On April 2, 2018, the U.S. Fish and Wildlife Service (Service) proposed downlisting the Hawaiian goose (Branta sandvicensis), locally known as the “nene,” from endangered to threatened under the Endangered Species Act (ESA).  The Service also proposed adopting a special rule pursuant to ESA section 4(d), known as a “section 4(d) rule,” allowing incidental take of nene for particular conservation and law enforcement functions.

The nene was federally listed as endangered in 1967, after the population fell below 30 individuals on Hawaii’s Big Island.  The Service instituted a captive-rearing program to rebuild the wild population and subsequently published a Nene Recovery Plan that set a delisting objective at 2,250 individuals spread between the islands of Hawaii and Maui.  This captive-rearing program ran until 2011, and the population of nene across multiple islands now numbers 2,855 individuals.  Given the increase in population numbers due to the captive-rearing program and other conservation efforts, the Service concluded the nene is no longer in danger of extinction throughout all of its range.  However, the Service found that significant threats to the nene remain, including lack of suitable breeding and flocking habitat, predation by introduced mammals, and increased interactions with human activities.  As such, the Service concluded the nene should be reclassified from endangered to threatened under the ESA, as opposed to being removed from the List of Endangered and Threatened Species.

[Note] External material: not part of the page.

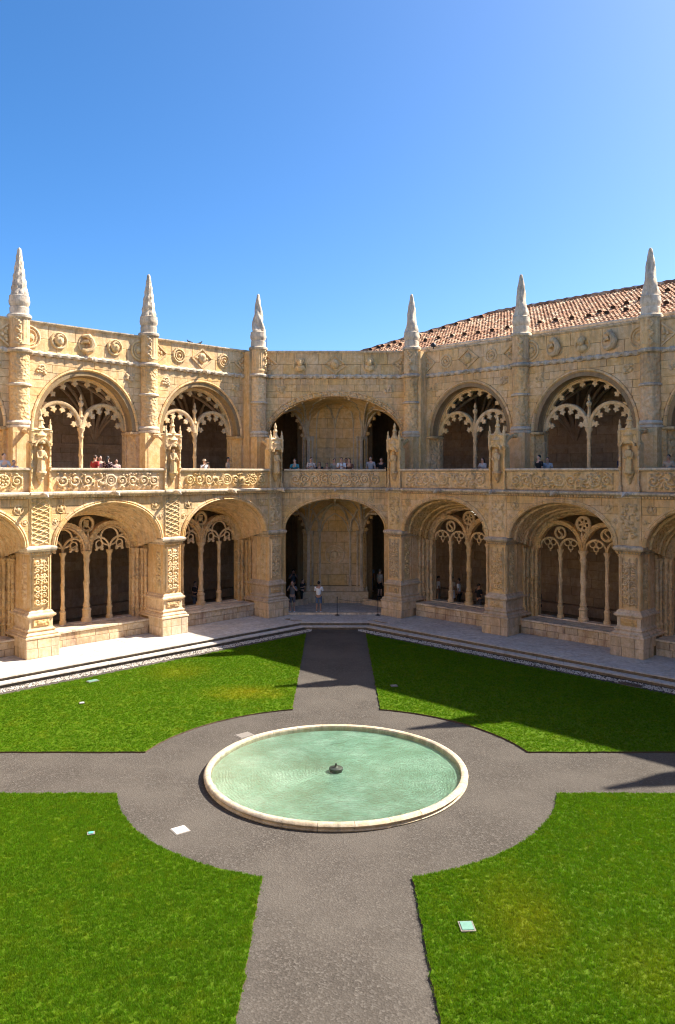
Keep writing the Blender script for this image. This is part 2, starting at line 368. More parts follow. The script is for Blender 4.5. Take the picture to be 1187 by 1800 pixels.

In addition to the proposed downlisting, the Service also proposed adopting a rule under ESA section 4(d) allowing “take” of nene (as defined under section 9 of the ESA) for three specific classes of activities: (1) hazing or intentional harassment of nene that is not likely to cause direct injury or mortality, when conducted by landowners attempting to manage wildlife conflicts; (2) incidental take of nene through activities designed either to help control the populations of introduced predators of nene, or to help manage nene habitat; and (3) actions taken by law enforcement officers related to injured, sick, or dead nene.  The Service determined that allowing these activities would facilitate continued conservation of nene and the expansion of their range, without causing any significant impact to nene populations as a whole.

The Proposed Rule states that the Service is accepting comments on the proposed downlisting and section 4(d) rule until June 1, 2018.